I have found shifting gets much easier as you do it - it "breaks in" and is actually quite easy now. I did use the clutch to shift at first, don't know if that might help
 
   / M59 Discussion Thread #107  
As it passed a hundred hour mark and got the service, which cancelled the reminder on the readout. Nothing done on the engine except oil, but after a couple of weeks it now seems like the M59 is running slightly better & getting noticibly better fuel economy....of course it could simply be imagination.

But it has me wondering if there could be some sort of software switch in the computer control that changed something at 100 hrs?
rscotty
 
   / M59 Discussion Thread #108  
Say, I want to be able to do my own maintenace from now on....and am curious what engine oil is everyone using? I've always used Shell Rotella T 15W-40 in diesels as a sort of general solution, but after reading the M59 manual I can see that this motor has different and special requirements due to the low sulphur engine with turbo and external EGR.

In a nutshell, Kubota only allows CF or CI-4. All the other C series F/G/H/J dash 4 types are specifically disallowed. That lets the Shell out. So what is left? What are you using?
rScotty
 
   / M59 Discussion Thread
  • Thread Starter
#109  
Hmm. I purchased Valvoline premium for it - mechanic is coming over to do it tomorrow - but will now double check the codes.

Didn't notice a change at 100 myself, but no surprise if things brake in a bit.
 
   / M59 Discussion Thread #110  
Charles: "Hmm. I purchased Valvoline premium for it - mechanic is coming over to do it tomorrow - but will now double check the codes."

What did you decide to do aboutthe Kubota spec in the owner's manual (pg 71 in mine).
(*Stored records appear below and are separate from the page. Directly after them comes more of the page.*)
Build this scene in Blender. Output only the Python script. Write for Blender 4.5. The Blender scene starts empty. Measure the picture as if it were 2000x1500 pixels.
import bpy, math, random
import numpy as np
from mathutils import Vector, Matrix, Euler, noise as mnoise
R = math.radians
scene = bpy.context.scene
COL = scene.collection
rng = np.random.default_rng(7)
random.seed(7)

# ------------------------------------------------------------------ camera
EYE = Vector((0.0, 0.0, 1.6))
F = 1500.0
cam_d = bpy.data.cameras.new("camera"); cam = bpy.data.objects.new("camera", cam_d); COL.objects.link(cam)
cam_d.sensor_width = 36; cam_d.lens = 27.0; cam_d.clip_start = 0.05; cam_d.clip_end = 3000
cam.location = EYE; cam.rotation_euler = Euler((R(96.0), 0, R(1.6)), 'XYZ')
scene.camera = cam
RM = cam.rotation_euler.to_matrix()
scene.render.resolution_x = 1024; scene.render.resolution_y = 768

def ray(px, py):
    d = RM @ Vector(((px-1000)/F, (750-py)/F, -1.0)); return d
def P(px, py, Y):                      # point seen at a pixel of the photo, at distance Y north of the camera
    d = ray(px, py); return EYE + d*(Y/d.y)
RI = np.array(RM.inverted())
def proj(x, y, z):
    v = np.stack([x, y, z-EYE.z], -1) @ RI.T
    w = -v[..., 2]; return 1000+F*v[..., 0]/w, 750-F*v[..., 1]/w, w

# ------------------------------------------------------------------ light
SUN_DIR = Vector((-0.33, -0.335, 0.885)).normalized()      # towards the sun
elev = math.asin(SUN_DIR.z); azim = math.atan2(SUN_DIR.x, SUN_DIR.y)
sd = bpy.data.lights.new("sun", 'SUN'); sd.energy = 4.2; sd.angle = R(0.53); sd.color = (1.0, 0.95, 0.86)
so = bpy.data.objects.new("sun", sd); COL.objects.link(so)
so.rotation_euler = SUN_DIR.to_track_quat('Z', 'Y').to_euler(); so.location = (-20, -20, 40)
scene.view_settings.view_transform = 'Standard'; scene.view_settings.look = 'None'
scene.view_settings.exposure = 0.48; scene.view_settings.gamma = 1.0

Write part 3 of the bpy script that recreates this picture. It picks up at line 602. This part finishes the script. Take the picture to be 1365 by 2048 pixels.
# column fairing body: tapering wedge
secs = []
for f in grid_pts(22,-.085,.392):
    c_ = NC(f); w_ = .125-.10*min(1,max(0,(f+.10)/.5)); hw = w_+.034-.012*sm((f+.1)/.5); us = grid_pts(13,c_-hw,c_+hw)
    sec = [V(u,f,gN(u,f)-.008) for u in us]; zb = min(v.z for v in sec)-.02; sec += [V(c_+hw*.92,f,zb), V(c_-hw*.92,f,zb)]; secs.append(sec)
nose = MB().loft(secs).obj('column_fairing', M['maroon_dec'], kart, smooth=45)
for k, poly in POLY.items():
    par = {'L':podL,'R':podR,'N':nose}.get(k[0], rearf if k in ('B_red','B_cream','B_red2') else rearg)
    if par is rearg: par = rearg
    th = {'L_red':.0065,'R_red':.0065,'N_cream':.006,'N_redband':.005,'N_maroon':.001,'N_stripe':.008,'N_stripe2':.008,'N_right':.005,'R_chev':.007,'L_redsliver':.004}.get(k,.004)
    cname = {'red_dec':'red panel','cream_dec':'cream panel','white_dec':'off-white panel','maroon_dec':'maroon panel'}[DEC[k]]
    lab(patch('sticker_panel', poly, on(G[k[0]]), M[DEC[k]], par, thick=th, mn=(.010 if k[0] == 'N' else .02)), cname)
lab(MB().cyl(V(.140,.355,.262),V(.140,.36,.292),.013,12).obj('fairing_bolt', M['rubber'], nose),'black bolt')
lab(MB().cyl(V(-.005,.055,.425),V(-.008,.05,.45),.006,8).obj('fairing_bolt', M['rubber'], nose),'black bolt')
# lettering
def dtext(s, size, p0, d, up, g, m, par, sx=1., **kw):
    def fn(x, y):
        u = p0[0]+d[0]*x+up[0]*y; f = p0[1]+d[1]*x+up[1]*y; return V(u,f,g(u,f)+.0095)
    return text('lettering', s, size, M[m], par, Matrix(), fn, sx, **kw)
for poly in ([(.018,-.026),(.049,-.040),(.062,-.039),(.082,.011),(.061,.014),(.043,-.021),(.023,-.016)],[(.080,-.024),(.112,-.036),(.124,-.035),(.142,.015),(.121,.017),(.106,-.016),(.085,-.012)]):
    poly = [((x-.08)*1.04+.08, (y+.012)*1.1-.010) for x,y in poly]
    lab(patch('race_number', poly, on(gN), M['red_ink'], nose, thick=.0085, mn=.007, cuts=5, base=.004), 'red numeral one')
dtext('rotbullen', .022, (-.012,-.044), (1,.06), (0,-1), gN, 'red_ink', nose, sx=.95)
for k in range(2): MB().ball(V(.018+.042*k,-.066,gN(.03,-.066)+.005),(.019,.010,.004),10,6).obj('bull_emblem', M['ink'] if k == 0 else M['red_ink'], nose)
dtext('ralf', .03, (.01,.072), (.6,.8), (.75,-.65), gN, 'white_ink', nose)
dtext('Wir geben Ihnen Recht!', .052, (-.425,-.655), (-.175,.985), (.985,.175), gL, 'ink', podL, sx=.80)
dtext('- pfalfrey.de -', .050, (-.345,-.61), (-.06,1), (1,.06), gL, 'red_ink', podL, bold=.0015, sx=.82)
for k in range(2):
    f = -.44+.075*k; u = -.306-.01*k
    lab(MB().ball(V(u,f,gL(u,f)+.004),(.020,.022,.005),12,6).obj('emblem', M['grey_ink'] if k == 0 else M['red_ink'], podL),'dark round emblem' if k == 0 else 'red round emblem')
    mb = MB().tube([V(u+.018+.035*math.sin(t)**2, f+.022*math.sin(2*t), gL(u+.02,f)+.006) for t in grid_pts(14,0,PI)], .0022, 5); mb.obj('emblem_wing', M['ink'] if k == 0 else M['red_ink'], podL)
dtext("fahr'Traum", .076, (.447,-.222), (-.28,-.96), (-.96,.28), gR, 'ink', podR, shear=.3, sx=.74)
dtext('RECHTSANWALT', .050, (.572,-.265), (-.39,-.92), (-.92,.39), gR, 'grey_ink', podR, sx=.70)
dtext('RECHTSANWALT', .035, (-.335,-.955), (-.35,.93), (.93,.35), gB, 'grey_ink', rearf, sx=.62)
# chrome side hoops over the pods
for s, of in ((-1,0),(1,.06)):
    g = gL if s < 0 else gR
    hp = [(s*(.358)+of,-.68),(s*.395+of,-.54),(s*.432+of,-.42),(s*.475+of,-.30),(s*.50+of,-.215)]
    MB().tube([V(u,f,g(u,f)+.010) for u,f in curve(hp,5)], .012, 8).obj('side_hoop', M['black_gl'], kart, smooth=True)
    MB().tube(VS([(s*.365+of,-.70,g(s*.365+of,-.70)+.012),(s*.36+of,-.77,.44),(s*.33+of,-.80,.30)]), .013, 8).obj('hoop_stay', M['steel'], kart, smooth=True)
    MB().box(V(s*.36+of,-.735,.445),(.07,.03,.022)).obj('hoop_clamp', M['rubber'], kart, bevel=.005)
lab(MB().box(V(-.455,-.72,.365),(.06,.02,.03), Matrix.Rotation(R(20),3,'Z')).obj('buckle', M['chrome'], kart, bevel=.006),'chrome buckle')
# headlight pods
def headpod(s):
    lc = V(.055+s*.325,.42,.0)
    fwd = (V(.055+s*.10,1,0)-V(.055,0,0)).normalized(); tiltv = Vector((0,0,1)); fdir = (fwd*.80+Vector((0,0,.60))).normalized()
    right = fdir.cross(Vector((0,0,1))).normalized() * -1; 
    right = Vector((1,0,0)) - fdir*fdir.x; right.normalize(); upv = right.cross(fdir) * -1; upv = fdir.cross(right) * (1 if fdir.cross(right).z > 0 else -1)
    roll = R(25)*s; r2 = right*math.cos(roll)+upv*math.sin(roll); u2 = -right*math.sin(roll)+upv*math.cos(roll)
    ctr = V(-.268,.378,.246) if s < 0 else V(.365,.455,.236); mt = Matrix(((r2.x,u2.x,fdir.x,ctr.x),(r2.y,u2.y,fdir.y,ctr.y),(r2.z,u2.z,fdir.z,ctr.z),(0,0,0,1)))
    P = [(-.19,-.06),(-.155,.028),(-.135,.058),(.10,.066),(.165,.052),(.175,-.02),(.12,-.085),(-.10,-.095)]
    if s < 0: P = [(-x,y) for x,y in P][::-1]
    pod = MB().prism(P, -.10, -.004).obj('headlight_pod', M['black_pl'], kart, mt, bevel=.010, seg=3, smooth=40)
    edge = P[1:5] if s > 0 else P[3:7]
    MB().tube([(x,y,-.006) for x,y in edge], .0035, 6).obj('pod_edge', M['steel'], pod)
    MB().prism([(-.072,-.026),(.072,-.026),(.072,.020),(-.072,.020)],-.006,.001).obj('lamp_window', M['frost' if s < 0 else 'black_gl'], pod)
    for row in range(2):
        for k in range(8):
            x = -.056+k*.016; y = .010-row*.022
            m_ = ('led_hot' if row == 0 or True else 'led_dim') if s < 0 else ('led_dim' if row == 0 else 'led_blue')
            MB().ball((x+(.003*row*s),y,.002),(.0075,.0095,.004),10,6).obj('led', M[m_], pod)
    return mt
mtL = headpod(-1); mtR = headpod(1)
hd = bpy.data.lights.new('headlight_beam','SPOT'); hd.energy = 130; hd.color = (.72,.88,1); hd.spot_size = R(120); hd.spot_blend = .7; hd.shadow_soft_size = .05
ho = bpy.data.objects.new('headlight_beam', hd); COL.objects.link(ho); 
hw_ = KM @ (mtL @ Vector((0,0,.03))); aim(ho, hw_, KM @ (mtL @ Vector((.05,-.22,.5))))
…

It says that CJ-4 type oil is specifically not allowed becasuse of the filter type on the M59...and CF-4, CG-4 and CH-4 cannot be used in engines with external EGR valves. That only allows oils that are CF or CI-4.

Most of the diesel oils have API based "CF" type ratings which were pretty much constant for years when engines were basic and crude oil was consistent. Now the advent of synthetics, higher RPM, different types of ash causing different filter loading, and especially the high oil temperatures of turbos all combine to cause ratings that change just as fast as problems are found with the previous rating....

Guess I am confused by the oil ratings. If an oil meets CI-4 but also the other ratings then which one dominates? One way of reading them nixes my favorite Shell Rotella T - which meets all of the required ratings and also all of the not allowed ratings!!. But I see that there are some oils with tighter specs. Basically I'm not sure whether an oil that meets CI-4 but also has the other ratings qualifies or not. And what is the new CI-4 PLUS spec?

Does anyone know a petroleum API specialist who could answer these questions? I'll cross post this to the lube discussion area.